Despite it being one of Tarkovsky’s shortest films, The Mirror could also be one of his densest with its mix of naturalistically-shot sequences and historical footages of war, presented via a series of flashbacks, and occasionally accompanied by narration of original poetry and classical music (particularly from J.S. Bach) that balance between the intimate and the epic respectively.

It is quite the assault on the senses, but while there is a lot to take in, Tarkovsky manages to find enough time for certain scenes to build and morph into some kind of metaphysical beauty.  Two notable ones stand out for me:  One of them, a tracking shot that ends with a burning barn, is so famous in conversations about Tarkovsky’s work that one might have heard about or seen it without actually seeing the film.

The other, as sublime a scene as the great director has even done, sees a young boy conversing with an old lady in an apartment in what appears to be a daydream (or memory conflating with dreams) that concludes with a patch of moisture on the window evaporating into nothingness.

Tarkovsky made 32 versions before he approved the final 33rd cut.

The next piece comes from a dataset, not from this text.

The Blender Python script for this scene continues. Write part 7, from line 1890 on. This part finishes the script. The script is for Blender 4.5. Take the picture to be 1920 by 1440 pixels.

Although The Mirror might seem out of place in the director’s filmography in terms of its form and structure, not to mention also being sandwiched by two lengthy sci-fi epics—Solaris (1972) and Stalker (1979)—with legendary reputations, it is becoming increasingly clear that it might just be Tarkovsky’s purest cinematic poem—that counterforce that pulls his other films closer together, like the Sun and its revolving planets.

The fact that The Mirror was the fourth out of seven features that Tarkovsky eventually made also suggests an uncanny mathematical balance.